'''
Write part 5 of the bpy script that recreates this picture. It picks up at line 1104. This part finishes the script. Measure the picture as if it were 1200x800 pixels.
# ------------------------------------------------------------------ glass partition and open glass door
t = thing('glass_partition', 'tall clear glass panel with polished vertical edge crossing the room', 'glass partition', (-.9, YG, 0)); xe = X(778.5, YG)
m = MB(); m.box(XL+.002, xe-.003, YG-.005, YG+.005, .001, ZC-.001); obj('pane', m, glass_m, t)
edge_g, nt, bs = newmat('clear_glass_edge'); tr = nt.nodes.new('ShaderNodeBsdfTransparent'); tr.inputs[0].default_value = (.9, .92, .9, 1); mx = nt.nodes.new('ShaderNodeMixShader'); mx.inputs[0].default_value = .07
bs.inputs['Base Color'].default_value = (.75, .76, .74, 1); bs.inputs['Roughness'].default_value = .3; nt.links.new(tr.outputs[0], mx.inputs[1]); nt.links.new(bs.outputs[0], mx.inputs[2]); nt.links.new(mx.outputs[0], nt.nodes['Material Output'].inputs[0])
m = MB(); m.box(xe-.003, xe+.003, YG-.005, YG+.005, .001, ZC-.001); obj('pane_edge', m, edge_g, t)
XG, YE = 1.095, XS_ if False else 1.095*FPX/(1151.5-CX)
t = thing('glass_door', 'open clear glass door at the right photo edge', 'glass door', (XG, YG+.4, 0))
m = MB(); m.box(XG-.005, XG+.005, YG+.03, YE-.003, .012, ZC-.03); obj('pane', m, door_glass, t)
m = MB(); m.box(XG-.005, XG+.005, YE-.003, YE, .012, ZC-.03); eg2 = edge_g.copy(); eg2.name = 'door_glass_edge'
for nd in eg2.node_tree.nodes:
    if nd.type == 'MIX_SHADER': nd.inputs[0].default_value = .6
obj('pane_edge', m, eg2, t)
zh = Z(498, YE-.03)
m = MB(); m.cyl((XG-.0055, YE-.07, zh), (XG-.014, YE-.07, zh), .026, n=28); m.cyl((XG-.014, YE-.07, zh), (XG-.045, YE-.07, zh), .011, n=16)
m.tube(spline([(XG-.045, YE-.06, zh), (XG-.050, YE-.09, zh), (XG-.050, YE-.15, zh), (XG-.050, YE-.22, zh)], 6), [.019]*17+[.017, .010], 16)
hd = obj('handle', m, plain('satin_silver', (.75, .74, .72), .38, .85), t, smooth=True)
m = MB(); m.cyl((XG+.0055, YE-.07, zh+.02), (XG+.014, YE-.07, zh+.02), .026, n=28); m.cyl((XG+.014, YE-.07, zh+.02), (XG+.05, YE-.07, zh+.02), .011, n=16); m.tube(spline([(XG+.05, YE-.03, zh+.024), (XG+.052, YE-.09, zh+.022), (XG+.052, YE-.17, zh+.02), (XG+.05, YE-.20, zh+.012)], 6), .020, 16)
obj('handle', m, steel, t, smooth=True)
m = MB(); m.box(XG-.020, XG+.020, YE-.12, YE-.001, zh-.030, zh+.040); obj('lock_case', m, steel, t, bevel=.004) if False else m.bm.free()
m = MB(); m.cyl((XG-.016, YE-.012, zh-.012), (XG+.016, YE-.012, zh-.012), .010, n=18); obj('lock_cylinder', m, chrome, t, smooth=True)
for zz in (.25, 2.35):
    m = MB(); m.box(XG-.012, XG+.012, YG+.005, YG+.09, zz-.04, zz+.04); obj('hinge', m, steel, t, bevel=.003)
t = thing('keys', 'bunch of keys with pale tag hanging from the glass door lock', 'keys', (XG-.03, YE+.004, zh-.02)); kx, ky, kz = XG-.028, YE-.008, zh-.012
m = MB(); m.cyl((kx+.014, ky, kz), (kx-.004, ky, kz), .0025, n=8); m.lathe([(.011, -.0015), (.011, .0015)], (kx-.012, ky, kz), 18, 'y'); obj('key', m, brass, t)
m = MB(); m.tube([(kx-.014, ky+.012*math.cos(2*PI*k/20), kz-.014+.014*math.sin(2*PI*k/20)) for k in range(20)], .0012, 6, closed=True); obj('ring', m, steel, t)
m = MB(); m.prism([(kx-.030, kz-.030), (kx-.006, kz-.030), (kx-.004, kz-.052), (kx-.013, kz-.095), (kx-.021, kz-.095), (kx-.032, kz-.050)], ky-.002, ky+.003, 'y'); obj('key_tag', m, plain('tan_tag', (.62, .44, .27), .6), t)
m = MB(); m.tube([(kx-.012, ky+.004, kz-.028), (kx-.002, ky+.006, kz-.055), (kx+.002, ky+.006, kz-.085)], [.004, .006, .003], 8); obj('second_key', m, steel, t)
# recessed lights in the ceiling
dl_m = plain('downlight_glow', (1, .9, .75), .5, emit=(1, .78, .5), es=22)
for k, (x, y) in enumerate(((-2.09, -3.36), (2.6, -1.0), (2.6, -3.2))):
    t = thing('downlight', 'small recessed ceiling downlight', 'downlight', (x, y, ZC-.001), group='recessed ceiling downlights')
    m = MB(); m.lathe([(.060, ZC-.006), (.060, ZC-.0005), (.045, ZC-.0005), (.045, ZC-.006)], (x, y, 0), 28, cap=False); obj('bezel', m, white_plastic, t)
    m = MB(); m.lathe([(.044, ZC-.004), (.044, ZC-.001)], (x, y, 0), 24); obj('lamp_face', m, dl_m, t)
'''
> _Short task_: Please repeat the listing above in full and exactly.

> _Task answer_:
Write part 5 of the bpy script that recreates this picture. It picks up at line 1104. This part finishes the script. Measure the picture as if it were 1200x800 pixels.
# ------------------------------------------------------------------ glass partition and open glass door
t = thing('glass_partition', 'tall clear glass panel with polished vertical edge crossing the room', 'glass partition', (-.9, YG, 0)); xe = X(778.5, YG)
m = MB(); m.box(XL+.002, xe-.003, YG-.005, YG+.005, .001, ZC-.001); obj('pane', m, glass_m, t)
edge_g, nt, bs = newmat('clear_glass_edge'); tr = nt.nodes.new('ShaderNodeBsdfTransparent'); tr.inputs[0].default_value = (.9, .92, .9, 1); mx = nt.nodes.new('ShaderNodeMixShader'); mx.inputs[0].default_value = .07
bs.inputs['Base Color'].default_value = (.75, .76, .74, 1); bs.inputs['Roughness'].default_value = .3; nt.links.new(tr.outputs[0], mx.inputs[1]); nt.links.new(bs.outputs[0], mx.inputs[2]); nt.links.new(mx.outputs[0], nt.nodes['Material Output'].inputs[0])
m = MB(); m.box(xe-.003, xe+.003, YG-.005, YG+.005, .001, ZC-.001); obj('pane_edge', m, edge_g, t)
XG, YE = 1.095, XS_ if False else 1.095*FPX/(1151.5-CX)
t = thing('glass_door', 'open clear glass door at the right photo edge', 'glass door', (XG, YG+.4, 0))
m = MB(); m.box(XG-.005, XG+.005, YG+.03, YE-.003, .012, ZC-.03); obj('pane', m, door_glass, t)
m = MB(); m.box(XG-.005, XG+.005, YE-.003, YE, .012, ZC-.03); eg2 = edge_g.copy(); eg2.name = 'door_glass_edge'
for nd in eg2.node_tree.nodes:
    if nd.type == 'MIX_SHADER': nd.inputs[0].default_value = .6
obj('pane_edge', m, eg2, t)
zh = Z(498, YE-.03)
m = MB(); m.cyl((XG-.0055, YE-.07, zh), (XG-.014, YE-.07, zh), .026, n=28); m.cyl((XG-.014, YE-.07, zh), (XG-.045, YE-.07, zh), .011, n=16)
m.tube(spline([(XG-.045, YE-.06, zh), (XG-.050, YE-.09, zh), (XG-.050, YE-.15, zh), (XG-.050, YE-.22, zh)], 6), [.019]*17+[.017, .010], 16)
hd = obj('handle', m, plain('satin_silver', (.75, .74, .72), .38, .85), t, smooth=True)
m = MB(); m.cyl((XG+.0055, YE-.07, zh+.02), (XG+.014, YE-.07, zh+.02), .026, n=28); m.cyl((XG+.014, YE-.07, zh+.02), (XG+.05, YE-.07, zh+.02), .011, n=16); m.tube(spline([(XG+.05, YE-.03, zh+.024), (XG+.052, YE-.09, zh+.022), (XG+.052, YE-.17, zh+.02), (XG+.05, YE-.20, zh+.012)], 6), .020, 16)
obj('handle', m, steel, t, smooth=True)
m = MB(); m.box(XG-.020, XG+.020, YE-.12, YE-.001, zh-.030, zh+.040); obj('lock_case', m, steel, t, bevel=.004) if False else m.bm.free()
m = MB(); m.cyl((XG-.016, YE-.012, zh-.012), (XG+.016, YE-.012, zh-.012), .010, n=18); obj('lock_cylinder', m, chrome, t, smooth=True)
for zz in (.25, 2.35):
    m = MB(); m.box(XG-.012, XG+.012, YG+.005, YG+.09, zz-.04, zz+.04); obj('hinge', m, steel, t, bevel=.003)
t = thing('keys', 'bunch of keys with pale tag hanging from the glass door lock', 'keys', (XG-.03, YE+.004, zh-.02)); kx, ky, kz = XG-.028, YE-.008, zh-.012
m = MB(); m.cyl((kx+.014, ky, kz), (kx-.004, ky, kz), .0025, n=8); m.lathe([(.011, -.0015), (.011, .0015)], (kx-.012, ky, kz), 18, 'y'); obj('key', m, brass, t)
m = MB(); m.tube([(kx-.014, ky+.012*math.cos(2*PI*k/20), kz-.014+.014*math.sin(2*PI*k/20)) for k in range(20)], .0012, 6, closed=True); obj('ring', m, steel, t)
m = MB(); m.prism([(kx-.030, kz-.030), (kx-.006, kz-.030), (kx-.004, kz-.052), (kx-.013, kz-.095), (kx-.021, kz-.095), (kx-.032, kz-.050)], ky-.002, ky+.003, 'y'); obj('key_tag', m, plain('tan_tag', (.62, .44, .27), .6), t)
m = MB(); m.tube([(kx-.012, ky+.004, kz-.028), (kx-.002, ky+.006, kz-.055), (kx+.002, ky+.006, kz-.085)], [.004, .006, .003], 8); obj('second_key', m, steel, t)
# recessed lights in the ceiling
dl_m = plain('downlight_glow', (1, .9, .75), .5, emit=(1, .78, .5), es=22)
for k, (x, y) in enumerate(((-2.09, -3.36), (2.6, -1.0), (2.6, -3.2))):
    t = thing('downlight', 'small recessed ceiling downlight', 'downlight', (x, y, ZC-.001), group='recessed ceiling downlights')
    m = MB(); m.lathe([(.060, ZC-.006), (.060, ZC-.0005), (.045, ZC-.0005), (.045, ZC-.006)], (x, y, 0), 28, cap=False); obj('bezel', m, white_plastic, t)
    m = MB(); m.lathe([(.044, ZC-.004), (.044, ZC-.001)], (x, y, 0), 24); obj('lamp_face', m, dl_m, t)